The blast came as acting premier Ehud Olmert voiced fears that awkward negotiations lie ahead to form a government to fix Israel's final borders.
There have been mixed reports on how the blast occurred: some say the bomber riding in a car blew himself up after spotting a religious Jew near the Kedumim settlement.
But others say two Israeli women and one man, who died in the blast, gave a lift in their car to the bomber, who was dressed as an ultra-Orthodox Jew.
Rafaela Segal, who lives at the settlement, said she heard the blast from her house, from where she can see the gas station.
"I saw thick smoke rising from the gas station and at first I thought the gas station was on fire," she said.
"Now all the roads are closed except for the emergency vehicles. The smoke has reached my windows," she told Israel Radio more than an hour after the blast.
The Al-Aqsa Martyrs Brigades, an offshoot of Palestinian president Mahmud Abbas' Fatah party, said in a statement one of its fighters Ahmad Masharka, 24, from the West Bank town of Hebron blew himself up in the attack.
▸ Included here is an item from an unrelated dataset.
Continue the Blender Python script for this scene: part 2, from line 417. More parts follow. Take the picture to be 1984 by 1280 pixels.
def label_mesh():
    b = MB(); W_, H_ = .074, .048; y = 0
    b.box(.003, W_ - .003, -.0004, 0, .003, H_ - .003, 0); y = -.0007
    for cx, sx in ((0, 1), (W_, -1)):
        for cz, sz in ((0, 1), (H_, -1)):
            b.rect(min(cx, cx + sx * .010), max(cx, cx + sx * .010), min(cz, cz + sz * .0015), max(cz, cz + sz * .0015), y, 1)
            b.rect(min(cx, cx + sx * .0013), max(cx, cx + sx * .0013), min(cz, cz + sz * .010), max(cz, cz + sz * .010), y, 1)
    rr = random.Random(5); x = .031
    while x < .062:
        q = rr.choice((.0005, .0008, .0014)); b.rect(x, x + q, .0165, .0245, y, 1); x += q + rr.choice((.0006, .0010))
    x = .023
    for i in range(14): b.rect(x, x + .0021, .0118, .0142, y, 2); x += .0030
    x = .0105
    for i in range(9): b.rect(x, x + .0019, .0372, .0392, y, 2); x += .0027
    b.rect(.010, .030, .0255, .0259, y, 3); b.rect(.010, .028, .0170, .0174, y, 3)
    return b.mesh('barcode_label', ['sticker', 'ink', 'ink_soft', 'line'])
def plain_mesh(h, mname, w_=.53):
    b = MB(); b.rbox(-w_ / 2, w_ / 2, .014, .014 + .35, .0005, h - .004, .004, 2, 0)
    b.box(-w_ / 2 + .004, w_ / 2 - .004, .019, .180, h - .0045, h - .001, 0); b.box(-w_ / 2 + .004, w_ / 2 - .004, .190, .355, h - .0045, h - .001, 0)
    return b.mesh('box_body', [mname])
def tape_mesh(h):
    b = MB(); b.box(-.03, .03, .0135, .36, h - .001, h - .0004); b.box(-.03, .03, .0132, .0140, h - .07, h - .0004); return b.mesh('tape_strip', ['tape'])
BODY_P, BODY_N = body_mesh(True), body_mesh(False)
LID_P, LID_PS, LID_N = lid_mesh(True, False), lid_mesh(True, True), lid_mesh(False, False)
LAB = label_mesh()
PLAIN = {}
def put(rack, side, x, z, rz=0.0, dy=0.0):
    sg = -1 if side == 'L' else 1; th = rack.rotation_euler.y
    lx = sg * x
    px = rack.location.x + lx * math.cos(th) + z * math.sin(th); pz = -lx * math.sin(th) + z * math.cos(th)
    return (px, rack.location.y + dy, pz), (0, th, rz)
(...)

The Palestinian Authority's new Hamas led government says the bombing is a natural response to what it says are Israeli crimes.
"It was a natural response to the Israeli crimes, to the continued Israeli killing, incursions and arrests," said Hamas lawmaker Mushir al Masri. "Our Palestinian people have the right to defend themselves."
It was the first suicide bombing carried out by a group other than Islamic Jihad since Palestinian factions declared a truce in February 2005 ahead of Israel's withdrawal from the Gaza Strip.
Meanwhile Israeli aircraft have fired a missile at a training camp belonging to Hamas. Hamas says the camp had been evacuated and there were no casualties.
Coalition talks
The violence came as Prime Minister-elect Ehud Olmert faced mounting pressure for his Kadima party to cede the key finance portfolio to the centre-left Labour bloc in upcoming talks to form a coalition Israeli government that aims to fix Israel's permanent borders by 2010, with or without a Palestinian partner.
Mr Olmert's ambitious plan to set Israel's boundaries received a boost from the United States when Secretary of State Condoleezza Rice expressed openness to the possibility of unilateral moves by Israel to redraw the map of the Middle East by 2010.
Palestinian leader Abbas, however, has reiterated his opposition to Israel's go-it-alone strategy in a phone call to Mr Olmert.
Labour sources said party leader Amir Peretz and Eli Yishai, head of the third-placed ultra-Orthodox Shas party, are to meet to coordinate their line in the formal negotiations chaired by President Moshe Katsav from Sunday.
Mr Olmert acknowledged he was slightly disappointed in the result of Tuesday's ballot and it would complicate efforts to form a stable coalition.
A final vote count gave Kadima 29 of the 120 seats, around six short of most poll forecasts, against 20 for Labour and 12 for Shas and the once towering right-wing Likud party.
The result means Mr Olmert will have to trawl much deeper for coalition allies than he would have wished and control less of the key portfolios.
The prospect of unilateral action has been further strengthened by the coming to power of a Palestinian government led by Hamas, which has been behind suicide attacks and is committed to Israel's destruction.
Although Washington has traditionally insisted on a negotiated settlement, Ms Rice did not rule out supporting Mr Olmert's strategy, suggesting last year's pullout from the Gaza Strip and Hamas's rise had changed the equation.